■ WORK TO BE COMPLETED
Skip all pictures, then print the remaining material exactly.
== INFORMATION SUPPLIED
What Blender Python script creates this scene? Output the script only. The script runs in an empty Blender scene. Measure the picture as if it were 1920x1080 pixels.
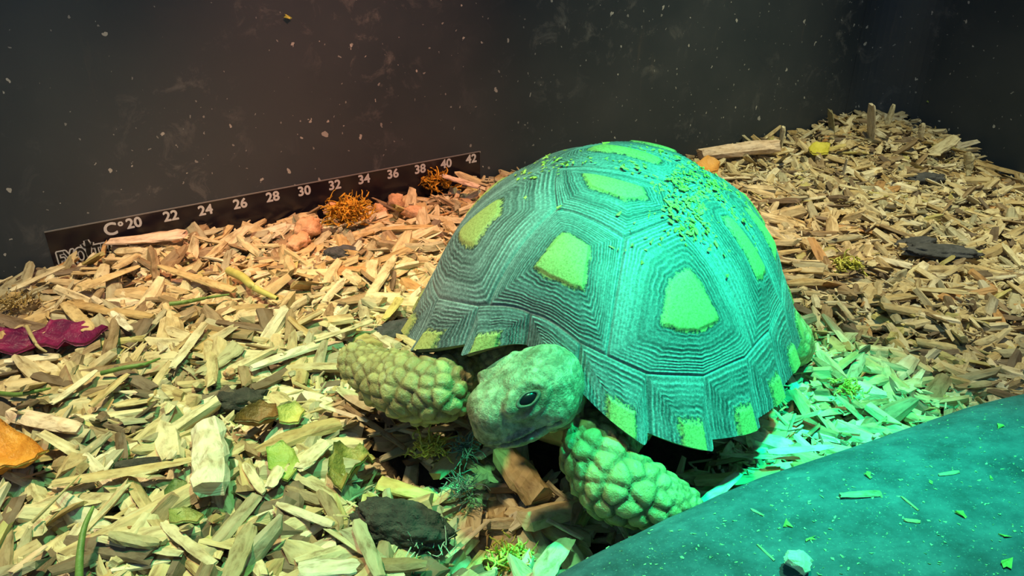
import bpy, bmesh, math, random
import numpy as np
from mathutils import Vector, Matrix, noise
from mathutils.bvhtree import BVHTree
from mathutils.kdtree import KDTree

# ------------------------------------------------------------------ scale, camera, light
K = 0.014                       # the scene is laid out in units of 14 mm; scaled to metres at the end
F, PITCH, CAMH = 1500.0, math.radians(27.8), 9.5
CP, SP = math.cos(PITCH), math.sin(PITCH)
C = bpy.context.scene.collection
sc = bpy.context.scene
LIGHTS = []

cam = bpy.data.objects.new('camera', bpy.data.cameras.new('camera'))
C.objects.link(cam)
cam.location = (0, 0, CAMH)
cam.rotation_euler = (math.pi / 2 - PITCH, 0, 0)
cam.data.sensor_width = 36.0
cam.data.lens = 36.0 * F / 1920.0
cam.data.clip_start = 0.005
cam.data.clip_end = 20
sc.camera = cam

w = bpy.data.worlds.new('world'); sc.world = w; w.use_nodes = True
w.node_tree.nodes['Background'].inputs[0].default_value = (0.18, 0.40, 0.70, 1)
w.node_tree.nodes['Background'].inputs[1].default_value = 0.36


def lamp(name, kind, loc, target, color, energy, **kw):
    d = bpy.data.lights.new(name, kind)
    d.color = color; d.energy = energy
    for k, v in kw.items(): setattr(d, k, v)
    o = bpy.data.objects.new(name, d); C.objects.link(o)
    o.location = loc
    o.rotation_euler = (Vector(target) - Vector(loc)).to_track_quat('-Z', 'Y').to_euler()
    LIGHTS.append(o)
    return o


# energies are given for the layout units and multiplied by K^2 at the end
lamp('green_spot_lamp', 'SPOT', (7.5, 10.5, 21), (4.2, 11.3, 1.5), (0.0, 1.0, 0.50), 58000, spot_size=math.radians(36), spot_blend=1.0, shadow_soft_size=0.4)
lamp('green_fill', 'SPOT', (1.5, 8.5, 24), (-0.2, 10.4, 0), (0.22, 1.0, 0.42), 19500, spot_size=math.radians(54), spot_blend=1.0, shadow_soft_size=0.8)  # added broad green fill for the head, forelegs and front chips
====
■ FULL RESPONSE
What Blender Python script creates this scene? Output the script only. The script runs in an empty Blender scene. Measure the picture as if it were 1920x1080 pixels.
import bpy, bmesh, math, random
import numpy as np
from mathutils import Vector, Matrix, noise
from mathutils.bvhtree import BVHTree
from mathutils.kdtree import KDTree

# ------------------------------------------------------------------ scale, camera, light
K = 0.014                       # the scene is laid out in units of 14 mm; scaled to metres at the end
F, PITCH, CAMH = 1500.0, math.radians(27.8), 9.5
CP, SP = math.cos(PITCH), math.sin(PITCH)
C = bpy.context.scene.collection
sc = bpy.context.scene
LIGHTS = []

cam = bpy.data.objects.new('camera', bpy.data.cameras.new('camera'))
C.objects.link(cam)
cam.location = (0, 0, CAMH)
cam.rotation_euler = (math.pi / 2 - PITCH, 0, 0)
cam.data.sensor_width = 36.0
cam.data.lens = 36.0 * F / 1920.0
cam.data.clip_start = 0.005
cam.data.clip_end = 20
sc.camera = cam

w = bpy.data.worlds.new('world'); sc.world = w; w.use_nodes = True
w.node_tree.nodes['Background'].inputs[0].default_value = (0.18, 0.40, 0.70, 1)
w.node_tree.nodes['Background'].inputs[1].default_value = 0.36


def lamp(name, kind, loc, target, color, energy, **kw):
    d = bpy.data.lights.new(name, kind)
    d.color = color; d.energy = energy
    for k, v in kw.items(): setattr(d, k, v)
    o = bpy.data.objects.new(name, d); C.objects.link(o)
    o.location = loc
    o.rotation_euler = (Vector(target) - Vector(loc)).to_track_quat('-Z', 'Y').to_euler()
    LIGHTS.append(o)
    return o


# energies are given for the layout units and multiplied by K^2 at the end
lamp('green_spot_lamp', 'SPOT', (7.5, 10.5, 21), (4.2, 11.3, 1.5), (0.0, 1.0, 0.50), 58000, spot_size=math.radians(36), spot_blend=1.0, shadow_soft_size=0.4)
lamp('green_fill', 'SPOT', (1.5, 8.5, 24), (-0.2, 10.4, 0), (0.22, 1.0, 0.42), 19500, spot_size=math.radians(54), spot_blend=1.0, shadow_soft_size=0.8)  # added broad green fill for the head, forelegs and front chips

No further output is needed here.